Neben den Ausfällen bei der Berliner S-Bahn gab es auch andernorts im Regionalverkehr umfangreiche Zugausfälle und Streckensperrungen – im Osten, Norden und Süden. Selbst von Lokomotiven gezogene Züge, die sonst als zuverlässig gelten, fielen durch Eisschäden aus. Die Reserven reichten nicht, Kunden mussten auf Busse ausweichen. In Brandenburg wurden vor allem Verstärkerzüge gestrichen, die sonst in Stoßzeiten eingesetzt werden. In mehreren Bundesländern sind Strecken noch für mehrere Tage eingestellt – in Sachsen-Anhalt zwischen Magdeburg und Loburg sowie zwischen Stendal und Tangermünde, in Thüringen zwischen Gräfenroda und Crawinkel, in Mecklenburg-Vorpommern um Rostock. In Sachsen stellte die Bahn den Verkehr in Hoyerswerda am Montag komplett ein. Erst nach Beschwerden des Verkehrsverbundes Oberelbe lieh sich der Konzern aus anderen Teilen der Republik Wagen – seit Mittwoch rollt wieder der Verkehr, wenngleich mit Einschränkungen.

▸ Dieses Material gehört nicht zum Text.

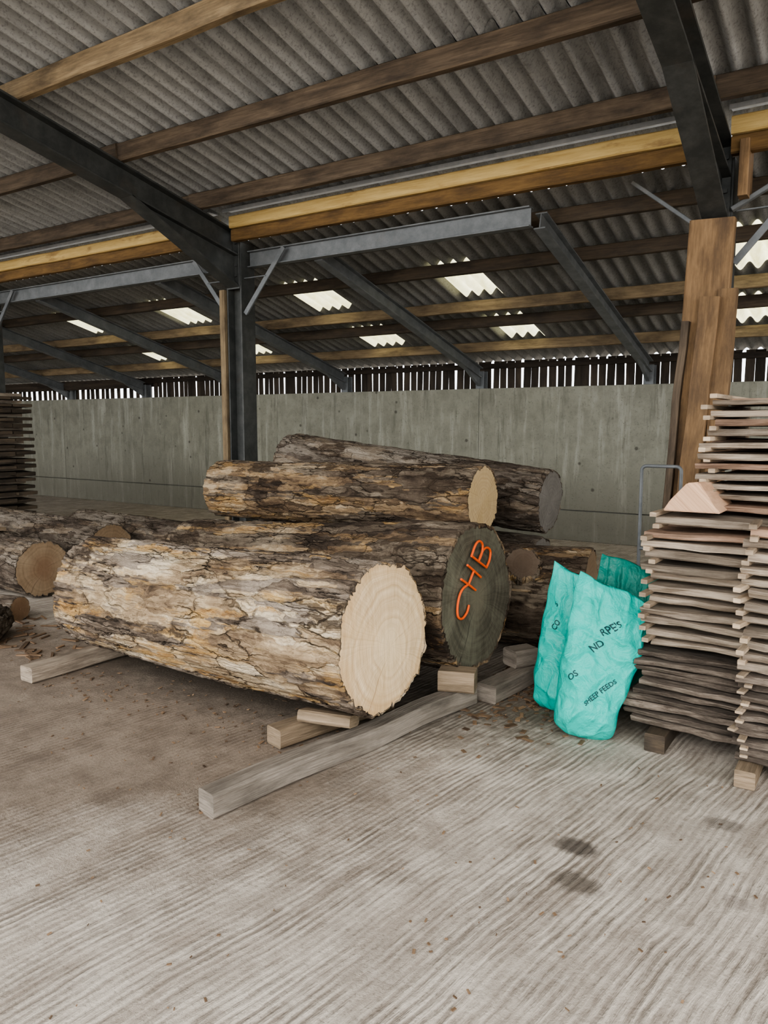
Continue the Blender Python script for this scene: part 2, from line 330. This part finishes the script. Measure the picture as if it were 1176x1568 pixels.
for i,s in enumerate(sky):
    bm=bmesh.new(); corr(bm,*s,zl,rows=1,amp=.034); mk(f'window_{i+1}',bm,[SKYL],smooth=True,recalc=False)
# slatted boarding above wall
bm=bmesh.new(); x=-16.3; YS=YW+.30
while x<3.9:
    w=.095+random.uniform(-.012,.012); t=random.uniform(-.012,.012)
    beam(bm,(x+w/2,YS,1.80),(x+w/2+t,YS,2.335),w,.018,0,up=(0,1,0)); x+=w+(random.choice([.05,.07,.09]) if x<-11.5 else random.choice([.008,.014,.02,.028]))
beam(bm,(-16.3,YS-.03,2.27),(3.9,YS-.03,2.27),.04,.07,0)
beam(bm,(-16.3,YS+.03,2.25),(-11.3,YS+.03,2.25),.02,.16,0)
mk('slatted_boarding',bm,[SLAT])
bm=bmesh.new(); 
for i in range(3): beam(bm,(-16.3,YW+.04,2.17+i*.055),(-11.7,YW+.04,2.17+i*.055),.02,.06,0)
mk('dark_cladding_board',bm,[SLAT])
# main purlins
for i,y in enumerate(py):
    bm=bmesh.new(); segs=[(-16.3,-10.22),(-10.22,-5.65),(-5.65,-1.08),(-1.08,3.9)]
    for a,b in segs:
        o=random.uniform(-.012,.012); beam(bm,(a-.05,y+o,zp(y)+.075),(b+.05,y+o,zp(y)+.075),.07,.145,0,seg=10,jit=.012,cham=.008)
    mk('roof_purlin',bm,[PURLG if i==2 else PURL])  # one purlin looks lit by its golden colour, the rest stay dark brown
bm=bmesh.new()
for a,b in ((-16.3,-10.3),(-10.1,-5.73),(-5.55,-1.17),(-.99,3.9)):
    beam(bm,(a,5.72,3.560),(b,5.72,3.560),.12,.006,0); beam(bm,(a,5.66,3.546),(b,5.66,3.546),.006,.032,0)
mk('valley_gutter',bm,[GALV])
for a,b in ((-16.3,-10.32),(-10.12,-5.75),(-5.56,-1.17),(-.99,3.9)):
    bm=bmesh.new()
    beam(bm,(a,5.80,3.465),(b,5.80,3.465),.09,.115,0,seg=16,jit=.008,cham=.01)
    beam(bm,(a,5.82,3.345),(b,5.82,3.345),.08,.115,1,seg=16,jit=.008,cham=.01)
    mk('timber_eave_beam',bm,[YEL,YELD])
# portal frames
def wedge(bm,x,y0,y1,ztop0,ztop1,zb0,zb1,w,mi=0):
    vs=[bm.verts.new((x+sx*w/2,y,z)) for sx in (-1,1) for (y,z) in ((y0,ztop0),(y1,ztop1),(y1,zb1),(y0,zb0))]
    for idx in ((0,1,2,3),(7,6,5,4),(0,4,5,1),(1,5,6,2),(2,6,7,3),(3,7,4,0)):
        f=bm.faces.new([vs[i] for i in idx]); f.material_index=mi
def portal(X):
    bm=bmesh.new(); d=.23
    y0,y1=-1.5,6.02
    ibeam(bm,(X,y0,zp(y0)-d/2-.005),(X,y1,zp(y1)-d/2-.005),d,.165,.016,.012)
    wedge(bm,X,4.6,5.92,zp(4.6)-d+.02,zp(5.92)-d+.02,zp(4.6)-d,2.86,.05)
    beam(bm,(X,4.6,zp(4.6)-d),(X,5.92,2.86),.165,.018,0,cham=.002)
    ibeam(bm,(X,6.0,0),(X,6.0,3.30),.20,.20,.016,.012,up=(1,0,0))
    beam(bm,(X,5.9,2.85),(X,5.9,3.37),.17,.02,0,up=(0,1,0))
    for z in (2.98,3.08,3.2,3.3):
        for sx in (-.05,.05): beam(bm,(X+sx,5.885,z),(X+sx,5.87,z),.03,.03,0)
    beam(bm,(X,6,.0),(X,6,.02),.3,.3,0)
    return mk('portal_frame',bm,[STEELD])
for X in POSTS: portal(X)
for X in (-5.795,-10.365):
    bm=bmesh.new(); beam(bm,(X,5.93,0),(X,5.93,2.85),.07,.12,0,up=(0,1,0),seg=10,jit=.006); mk('post_packing_timber',bm,[PURLG if X>-6 else PURLD])
for a,b in ((-16.3,-10.34),(-10.1,-5.77),(-5.53,-2.50)):
    bm=bmesh.new(); ibeam(bm,(a,6.02,3.145),(b,6.02,3.145),.16,.09,.012,.01); mk('steel_eave_beam',bm,[STEELG])
for X in POSTS[:3]:
    bm=bmesh.new()
    for sg in (-1,1):
        if X>-2 and sg<0: continue
        beam(bm,(X+sg*.12,5.93,2.60),(X+sg*.62,5.95,3.20),.05,.012,0,up=(0,1,0)); beam(bm,(X+sg*.12,5.955,2.60),(X+sg*.62,5.965,3.20),.012,.03,0,up=(0,1,0))
        beam(bm,(X+sg*.12,5.94,2.95),(X+sg*.40,5.94,2.95),.03,.01,0)
    mk('knee_brace',bm,[STEELG])
for X in [-16.1,-13.8,-11.55,-9.25,-6.98,-4.70,-2.45,-.12,2.2]:
    bm=bmesh.new(); f=lambda y: zl(y)-.14-.035-.075
    ibeam(bm,(X,6.09,f(6.09)),(X,9.62,f(9.62)),.14,.10,.012,.009)
    wedge(bm,X,9.15,9.6,f(9.15)-.06,f(9.6)-.06,f(9.15)-.07,2.0,.04)
    ibeam(bm,(X,9.70,0),(X,9.70,2.2),.13,.12,.012,.009,up=(0,1,0))
    mk('lean_to_rafter',bm,[STEELG])
for y in (6.35,7.02,7.90,8.34,9.10):
    bm=bmesh.new(); beam(bm,(-16.3,y,zl(y)-.102),(3.9,y,zl(y)-.102),.065,.12,0,seg=30,jit=.010,cham=.006); mk('lean_to_purlin',bm,[PURLG if y in(7.9,9.1) else PURLD])  # purlins at the skylights' lower edges have the skylight glow painted in
# right timber-clad post
bm=bmesh.new()
beam(bm,(-1.20,5.80,0),(-1.08,5.80,2.88),.29,.10,0,up=(0,1,0),seg=12,jit=.02,cham=.01)
beam(bm,(-1.02,5.74,.0),(-.96,5.76,2.40),.12,.08,0,up=(0,1,0),seg=12,jit=.02)
beam(bm,(-1.22,5.70,0),(-1.06,5.70,2.35),.13,.06,0,up=(0,1,0),seg=12,jit=.02)
beam(bm,(-1.34,5.74,0),(-1.22,5.74,2.2),.05,.10,1,up=(0,1,0),seg=12,jit=.02)
beam(bm,(-.90,5.84,3.0),(-.90,5.84,3.36),.06,.2,0,up=(0,1,0))
mk('timber_clad_post',bm,[POSTW,PURL])
bm=bmesh.new()
beam(bm,(-.98,5.88,2.95),(-.35,5.88,3.28),.05,.03,0); beam(bm,(-1.2,6.05,2.88),(-1.72,6.1,3.30),.05,.03,0)
mk('bracket_braces',bm,[STEELG])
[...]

Auch Westdeutschland ist stark betroffen. Zwischen Murnau und Oberammergau in Oberbayern fahren für drei Wochen keine Züge, Fahrgäste müssen auf Busse ausweichen. In Nordbayern gab es so viel Schnee, dass die Bahn noch immer mit dem Räumen beschäftigt ist. „Dass das nötige Gerät erst aus dem Allgäu beschafft werden musste, war da nicht gerade hilfreiche“, berichtete ein Sprecher der Bayerischen Eisenbahngesellschaft, die die Verkehre finanziert. Im Norden machten ebenfalls Züge schlapp. Zwischen Lübeck und Kiel gibt es nur noch stündliche Verbindungen statt wie geplant halbstündliche – neben den Winterproblemen funktionieren viele Züge nicht wie gewollt.

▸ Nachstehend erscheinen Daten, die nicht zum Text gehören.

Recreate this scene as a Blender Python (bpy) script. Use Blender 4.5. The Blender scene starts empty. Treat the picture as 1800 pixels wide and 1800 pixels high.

Ein einflussreicher Bahn-Manager sagte, man sei von den schlechten Pünktlichkeitswerten „geschockt“. Das habe es so in den vergangenen Jahren nicht gegeben. „Es ist einfach zu viel zusammengekommen.“ Auch wirtschaftlich bedeuten die Verspätungen für die Bahn einen immensen Schaden. Für Züge, die nicht fahren, müssen die Länder und Verkehrsverbünde auch nicht zahlen. Experten schätzen den Einnahmeverlust auf einen zweistelligen Millionenbetrag.